There are several plantations near Natchitoches, and we visited Oakland Plantation which is part of a State Park. Unfortunately we were not there on a day of interior tours so we were only able to see the grounds. Again, the TREES! Just stunning! This particular plantation house was not as grand as we normally associate with southern plantations, but we learned that actually it is not atypical. We say many grand Antebellum mansions, mostly in the towns, in Louisiana and Mississippi, but this is the only Plantation we visited.
On the day to leave Nakatosh RV Park, we stowed every thing, including the cats, and Mike drove the rig out around the park and into the adjacent truck stop so we could hook up the car. But in this short move the dash warning came back on “Water in Fuel”. We had forgotten all about that episode! We were in a good safe place along the side of the truck stop, so Mike did some research and found the fuel filter should be replaced, and this was not a repair he could do himself (due to accessibility). He called around and no one locally could change it for us. Eventually he found a mobile RV repair guy who would come - from Texarkana Arkansas! It took him 2.5 hours to get to us and about an hour to confirm the issue and replace the filter. By then it was after 5pm, so we called the Nakatosh RV park and asked for our spot back, then called our next stop and dropped a day in that reservation. When the repair was done we turned the rig around in the truck stop and went back the 100 yards to our campsite. Gotta be flexible in the RV life!

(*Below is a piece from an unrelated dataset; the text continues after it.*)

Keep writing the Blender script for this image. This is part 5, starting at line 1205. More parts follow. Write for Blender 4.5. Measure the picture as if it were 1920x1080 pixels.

Fun Fact: Mary (doing most of the mapping) noticed that there are different versions of the name Natchitoches throughout the south, including Nacogdoches (na-kuh-DOW-chuhs) TX, which is considered one of the most historic towns in Texas, and Natchez MS (another town we visited). A little research tells us that Natchez was named for the Natchez tribe, while the other 2 names come from the Caddo Tribe, and in the Caddo language “Na” means “place”. Various myths about the name origin agree that a Caddo chief with two sons sent one east and one west, travelling equal distances, to establish new villages.